GIVEN REQUEST — Quote, verbatim, all material below, without pictures.

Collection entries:
########
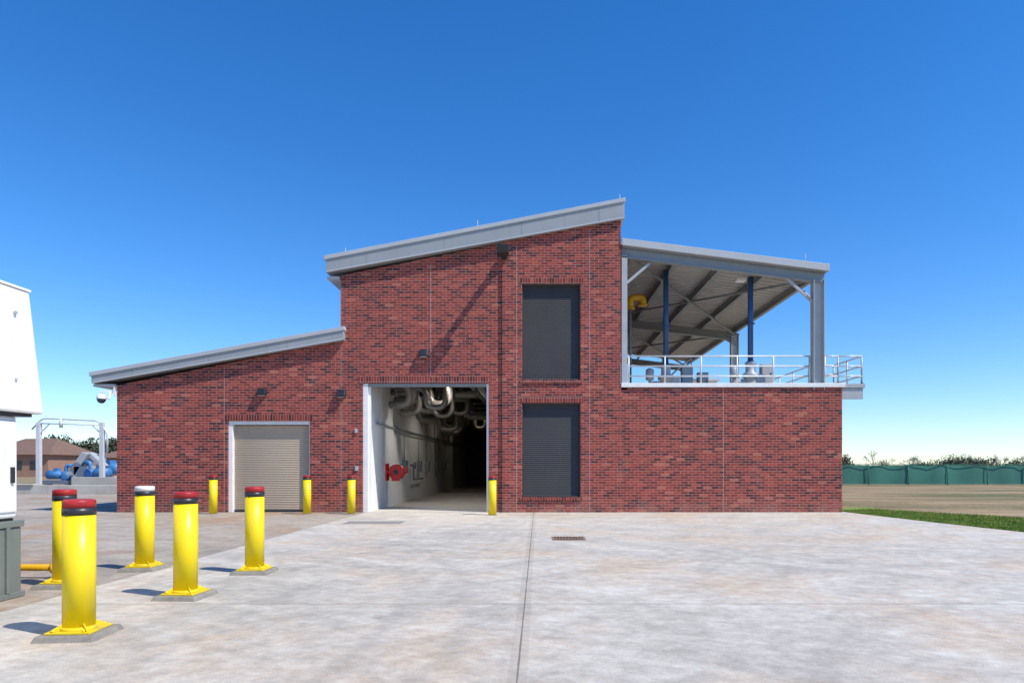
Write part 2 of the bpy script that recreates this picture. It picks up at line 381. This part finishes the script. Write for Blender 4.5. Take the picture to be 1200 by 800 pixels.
s.lathe((-5.25,7.2,1.5),[(.14,-.04),(.14,.04)],16,'X'); s.tube([(-5.44,7.2,1.5),(-5.2,7.2,1.5)],.05,8); s.tube([(-5.3,7.2,1.5),(-5.3,7.2,.9),(-5.3,9.5,.9)],.04,8)
s.obj('wall_conduits',M_steel,B)
mlamp,nt,b=new_mat('warm_lamp'); b.inputs['Emission Color'].default_value=(1,.70,.34,1); b.inputs['Emission Strength'].default_value=6; b.inputs['Base Color'].default_value=(.9,.8,.6,1)
for i,(lx,ly) in enumerate(((-3.0,2.6),(-3.4,8.2),(-3.55,14),(-3.6,20.5))):  # first lamp is added unseen behind the header, to brighten the entrance wall
    lg=empty('high_bay_lamp',(lx,ly,0)); lg.parent=B
    a=MB(); a.lathe((0,0,0),[(.06,4.98),(.08,4.85),(.21,4.75),(.21,4.72)],24); a.tube([(0,0,4.95),(0,0,5.28)],.015,8); a.obj('lamp_shade',M_steel,lg)
    a=MB(); a.lathe((0,0,0),[(.18,4.715),(.18,4.70),(.05,4.67)],24); a.obj('lamp_lens',mlamp,lg)
    L=bpy.data.lights.new('lamp_light','SPOT'); L.energy=(330,90,20,6)[i]; L.color=(1,.93,.84); L.shadow_soft_size=.15; L.spot_size=math.radians(150); L.spot_blend=.6
    lo=bpy.data.objects.new('lamp_light',L); lo.location=(0,0,4.6); lo.parent=lg; scene.collection.objects.link(lo)
hr=empty('hose_reel',(-5.08,2.7,1.26)); hr.scale=(.76,.76,.76)
a=MB(); a.lathe((0,0,0),[(.36,-.2),(.36,-.16),(.24,-.15),(.24,.15),(.36,.16),(.36,.2)],28,'Y'); a.lathe((.0,0,0),[(.31,-.13),(.33,0),(.31,.13)],28,'Y'); a.obj('drum',M_redeq,hr)
a=MB(); a.box(-.48,.0,-.27,-.22,-.05,.05); a.box(-.48,0,.22,.27,-.05,.05); a.box(-.48,-.42,-.3,.3,-.4,.4); a.tube([(.28,-.1,-.1),(.5,-.12,-.05),(.5,-.12,.3)],.035,10,.1); a.box(-.2,.2,-.25,-.21,-.42,.3); a.obj('bracket',M_redeq,hr)
a=MB(); a.lathe((0,-.26,0),[(.11,-.02),(.11,0)],18,'Y'); a.obj('hub',M_dark,hr)

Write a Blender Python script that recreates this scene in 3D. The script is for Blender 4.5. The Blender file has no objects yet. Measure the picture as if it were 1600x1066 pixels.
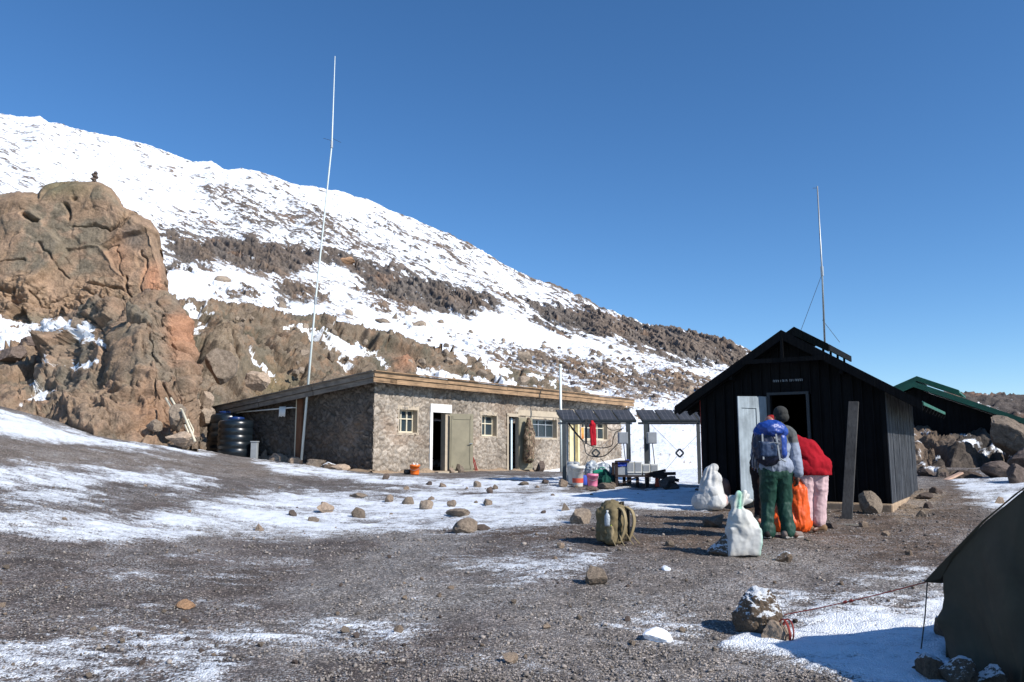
import bpy, bmesh, math, random
import numpy as np
from mathutils import Vector, Matrix
random.seed(7); rng = np.random.default_rng(7)
SC = bpy.context.scene
COL = SC.collection
F = 1240.0; PITCH = math.atan(170/1240.0); CT, ST = math.cos(PITCH), math.sin(PITCH)
EYE = 1.5
SUN = Vector((.825, -.565, .74)).normalized()

def ray(u, v):
    up = 533 - v
    return (u-800, F*CT - up*ST, F*ST + up*CT)
def P(u, v, Y):                      # world point seen at photo position (u,v), Y metres forward
    r = ray(u, v); k = Y/r[1]
    return Vector((r[0]*k, Y, EYE + r[2]*k))
def Pn(u, v, Y):
    up = 533 - v; ry = F*CT - up*ST; k = Y/ry
    return np.stack([(u-800)*k, Y*np.ones_like(k), EYE + (F*ST + up*CT)*k], -1)
def proj(p):                         # world arrays -> u,v
    y = p[..., 1]*CT + (p[..., 2]-EYE)*ST; z = -p[..., 1]*ST + (p[..., 2]-EYE)*CT
    return 800 + F*p[..., 0]/y, 533 - F*z/y
def onplane(u, v, p0, d):            # hit the vertical plane through p0 with horizontal direction d -> (t along d, z)
    r = ray(u, v)
    # r.xy*k = p0 + t*d
    det = r[0]*(-d[1]) + d[0]*r[1]
    k = (p0[0]*(-d[1]) + d[0]*p0[1])/det
    x, y = r[0]*k, r[1]*k
    t = (x-p0[0])*d[0] + (y-p0[1])*d[1]
    return t, EYE + r[2]*k

# ---------- numpy noise ----------
_perm = rng.permutation(256).astype(np.int64); _perm = np.concatenate([_perm]*4)
_g = rng.normal(size=(256, 3)); _g /= np.linalg.norm(_g, axis=1)[:, None]
def _h(i, j, k): return _perm[(_perm[(_perm[i & 255] + j) & 255] + k) & 255]
def perlin(p):
    i = np.floor(p).astype(np.int64); f = p - i; w = f*f*f*(f*(f*6-15)+10)
    out = 0
    for dx in (0, 1):
        for dy in (0, 1):
            for dz in (0, 1):
                g = _g[_h(i[..., 0]+dx, i[..., 1]+dy, i[..., 2]+dz)]
                d = (g*(f-np.array([dx, dy, dz]))).sum(-1)
                wx = w[..., 0] if dx else 1-w[..., 0]; wy = w[..., 1] if dy else 1-w[..., 1]; wz = w[..., 2] if dz else 1-w[..., 2]
                out = out + d*wx*wy*wz
    return out*1.5
def fbm(p, o=4, r=.5, ridged=False):
    a = 1; s = 0; t = 0
    for k in range(o):
        n = perlin(p*(2.03**k)+k*17.3)
        if ridged: n = 1-2*np.abs(n)
        s = s + a*n; t += a; a *= r
    return s/t*1.75
def voro(p):                          # F1, F2, id
    i = np.floor(p).astype(np.int64)
    f1 = np.full(p.shape[:-1], 9.); f2 = f1.copy(); cid = np.zeros(p.shape[:-1], np.int64); tl = f1*0
    for dx in (-1, 0, 1):
        for dy in (-1, 0, 1):
            for dz in (-1, 0, 1):
                c = i + np.array([dx, dy, dz]); h = _h(c[..., 0], c[..., 1], c[..., 2])
                q = c + .5 + .42*_g[h] - p
                d = np.sqrt((q*q).sum(-1)); m = d < f1
                f2 = np.where(m, f1, np.minimum(f2, d)); cid = np.where(m, h, cid); f1 = np.where(m, d, f1)
                tl = np.where(m, (q*_g[(h*7+3) & 255]).sum(-1), tl)
    return f1, f2, cid, tl
def sstep(a, b, x):
    t = np.clip((x-a)/(b-a), 0, 1); return t*t*(3-2*t)
def polysd(u, v, poly):              # signed distance, + inside
    u = np.asarray(u, float); v = np.asarray(v, float)
    d = np.full(u.shape, 1e9); ins = np.zeros(u.shape, bool); n = len(poly)
    for k in range(n):
        x0, y0 = poly[k]; x1, y1 = poly[(k+1) % n]
        ex, ey = x1-x0, y1-y0; t = np.clip(((u-x0)*ex+(v-y0)*ey)/(ex*ex+ey*ey+1e-9), 0, 1)
        d = np.minimum(d, np.hypot(u-x0-t*ex, v-y0-t*ey))
        if y0 != y1:
            c = ((y0 > v) != (y1 > v)) & (u < (x1-x0)*(v-y0)/(y1-y0)+x0); ins ^= c
    return np.where(ins, d, -d)
def linesd(u, v, pl):
    d = np.full(np.shape(u), 1e9)
    for (x0, y0), (x1, y1) in zip(pl[:-1], pl[1:]):
        ex, ey = x1-x0, y1-y0; t = np.clip(((u-x0)*ex+(v-y0)*ey)/(ex*ex+ey*ey+1e-9), 0, 1)
        d = np.minimum(d, np.hypot(u-x0-t*ex, v-y0-t*ey))
    return d
def itp(x, pts):
    a = np.array(pts, float); return np.interp(x, a[:, 0], a[:, 1])
def mixc(a, b, f): return a*(1-f[..., None]) + np.array(b)*f[..., None]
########
RESULT —
Write part 2 of the bpy script that recreates this picture. It picks up at line 381. This part finishes the script. Write for Blender 4.5. Take the picture to be 1200 by 800 pixels.
s.lathe((-5.25,7.2,1.5),[(.14,-.04),(.14,.04)],16,'X'); s.tube([(-5.44,7.2,1.5),(-5.2,7.2,1.5)],.05,8); s.tube([(-5.3,7.2,1.5),(-5.3,7.2,.9),(-5.3,9.5,.9)],.04,8)
s.obj('wall_conduits',M_steel,B)
mlamp,nt,b=new_mat('warm_lamp'); b.inputs['Emission Color'].default_value=(1,.70,.34,1); b.inputs['Emission Strength'].default_value=6; b.inputs['Base Color'].default_value=(.9,.8,.6,1)
for i,(lx,ly) in enumerate(((-3.0,2.6),(-3.4,8.2),(-3.55,14),(-3.6,20.5))):  # first lamp is added unseen behind the header, to brighten the entrance wall
    lg=empty('high_bay_lamp',(lx,ly,0)); lg.parent=B
    a=MB(); a.lathe((0,0,0),[(.06,4.98),(.08,4.85),(.21,4.75),(.21,4.72)],24); a.tube([(0,0,4.95),(0,0,5.28)],.015,8); a.obj('lamp_shade',M_steel,lg)
    a=MB(); a.lathe((0,0,0),[(.18,4.715),(.18,4.70),(.05,4.67)],24); a.obj('lamp_lens',mlamp,lg)
    L=bpy.data.lights.new('lamp_light','SPOT'); L.energy=(330,90,20,6)[i]; L.color=(1,.93,.84); L.shadow_soft_size=.15; L.spot_size=math.radians(150); L.spot_blend=.6
    lo=bpy.data.objects.new('lamp_light',L); lo.location=(0,0,4.6); lo.parent=lg; scene.collection.objects.link(lo)
hr=empty('hose_reel',(-5.08,2.7,1.26)); hr.scale=(.76,.76,.76)
a=MB(); a.lathe((0,0,0),[(.36,-.2),(.36,-.16),(.24,-.15),(.24,.15),(.36,.16),(.36,.2)],28,'Y'); a.lathe((.0,0,0),[(.31,-.13),(.33,0),(.31,.13)],28,'Y'); a.obj('drum',M_redeq,hr)
a=MB(); a.box(-.48,.0,-.27,-.22,-.05,.05); a.box(-.48,0,.22,.27,-.05,.05); a.box(-.48,-.42,-.3,.3,-.4,.4); a.tube([(.28,-.1,-.1),(.5,-.12,-.05),(.5,-.12,.3)],.035,10,.1); a.box(-.2,.2,-.25,-.21,-.42,.3); a.obj('bracket',M_redeq,hr)
a=MB(); a.lathe((0,-.26,0),[(.11,-.02),(.11,0)],18,'Y'); a.obj('hub',M_dark,hr)

Write a Blender Python script that recreates this scene in 3D. The script is for Blender 4.5. The Blender file has no objects yet. Measure the picture as if it were 1600x1066 pixels.
import bpy, bmesh, math, random
import numpy as np
from mathutils import Vector, Matrix
random.seed(7); rng = np.random.default_rng(7)
SC = bpy.context.scene
COL = SC.collection
F = 1240.0; PITCH = math.atan(170/1240.0); CT, ST = math.cos(PITCH), math.sin(PITCH)
EYE = 1.5
SUN = Vector((.825, -.565, .74)).normalized()

def ray(u, v):
    up = 533 - v
    return (u-800, F*CT - up*ST, F*ST + up*CT)
def P(u, v, Y):                      # world point seen at photo position (u,v), Y metres forward
    r = ray(u, v); k = Y/r[1]
    return Vector((r[0]*k, Y, EYE + r[2]*k))
def Pn(u, v, Y):
    up = 533 - v; ry = F*CT - up*ST; k = Y/ry
    return np.stack([(u-800)*k, Y*np.ones_like(k), EYE + (F*ST + up*CT)*k], -1)
def proj(p):                         # world arrays -> u,v
    y = p[..., 1]*CT + (p[..., 2]-EYE)*ST; z = -p[..., 1]*ST + (p[..., 2]-EYE)*CT
    return 800 + F*p[..., 0]/y, 533 - F*z/y
def onplane(u, v, p0, d):            # hit the vertical plane through p0 with horizontal direction d -> (t along d, z)
    r = ray(u, v)
    # r.xy*k = p0 + t*d
    det = r[0]*(-d[1]) + d[0]*r[1]
    k = (p0[0]*(-d[1]) + d[0]*p0[1])/det
    x, y = r[0]*k, r[1]*k
    t = (x-p0[0])*d[0] + (y-p0[1])*d[1]
    return t, EYE + r[2]*k

# ---------- numpy noise ----------
_perm = rng.permutation(256).astype(np.int64); _perm = np.concatenate([_perm]*4)
_g = rng.normal(size=(256, 3)); _g /= np.linalg.norm(_g, axis=1)[:, None]
def _h(i, j, k): return _perm[(_perm[(_perm[i & 255] + j) & 255] + k) & 255]
def perlin(p):
    i = np.floor(p).astype(np.int64); f = p - i; w = f*f*f*(f*(f*6-15)+10)
    out = 0
    for dx in (0, 1):
        for dy in (0, 1):
            for dz in (0, 1):
                g = _g[_h(i[..., 0]+dx, i[..., 1]+dy, i[..., 2]+dz)]
                d = (g*(f-np.array([dx, dy, dz]))).sum(-1)
                wx = w[..., 0] if dx else 1-w[..., 0]; wy = w[..., 1] if dy else 1-w[..., 1]; wz = w[..., 2] if dz else 1-w[..., 2]
                out = out + d*wx*wy*wz
    return out*1.5
def fbm(p, o=4, r=.5, ridged=False):
    a = 1; s = 0; t = 0
    for k in range(o):
        n = perlin(p*(2.03**k)+k*17.3)
        if ridged: n = 1-2*np.abs(n)
        s = s + a*n; t += a; a *= r
    return s/t*1.75
def voro(p):                          # F1, F2, id
    i = np.floor(p).astype(np.int64)
    f1 = np.full(p.shape[:-1], 9.); f2 = f1.copy(); cid = np.zeros(p.shape[:-1], np.int64); tl = f1*0
    for dx in (-1, 0, 1):
        for dy in (-1, 0, 1):
            for dz in (-1, 0, 1):
                c = i + np.array([dx, dy, dz]); h = _h(c[..., 0], c[..., 1], c[..., 2])
                q = c + .5 + .42*_g[h] - p
                d = np.sqrt((q*q).sum(-1)); m = d < f1
                f2 = np.where(m, f1, np.minimum(f2, d)); cid = np.where(m, h, cid); f1 = np.where(m, d, f1)
                tl = np.where(m, (q*_g[(h*7+3) & 255]).sum(-1), tl)
    return f1, f2, cid, tl
def sstep(a, b, x):
    t = np.clip((x-a)/(b-a), 0, 1); return t*t*(3-2*t)
def polysd(u, v, poly):              # signed distance, + inside
    u = np.asarray(u, float); v = np.asarray(v, float)
    d = np.full(u.shape, 1e9); ins = np.zeros(u.shape, bool); n = len(poly)
    for k in range(n):
        x0, y0 = poly[k]; x1, y1 = poly[(k+1) % n]
        ex, ey = x1-x0, y1-y0; t = np.clip(((u-x0)*ex+(v-y0)*ey)/(ex*ex+ey*ey+1e-9), 0, 1)
        d = np.minimum(d, np.hypot(u-x0-t*ex, v-y0-t*ey))
        if y0 != y1:
            c = ((y0 > v) != (y1 > v)) & (u < (x1-x0)*(v-y0)/(y1-y0)+x0); ins ^= c
    return np.where(ins, d, -d)
def linesd(u, v, pl):
    d = np.full(np.shape(u), 1e9)
    for (x0, y0), (x1, y1) in zip(pl[:-1], pl[1:]):
        ex, ey = x1-x0, y1-y0; t = np.clip(((u-x0)*ex+(v-y0)*ey)/(ex*ex+ey*ey+1e-9), 0, 1)
        d = np.minimum(d, np.hypot(u-x0-t*ex, v-y0-t*ey))
    return d
def itp(x, pts):
    a = np.array(pts, float); return np.interp(x, a[:, 0], a[:, 1])
def mixc(a, b, f): return a*(1-f[..., None]) + np.array(b)*f[..., None]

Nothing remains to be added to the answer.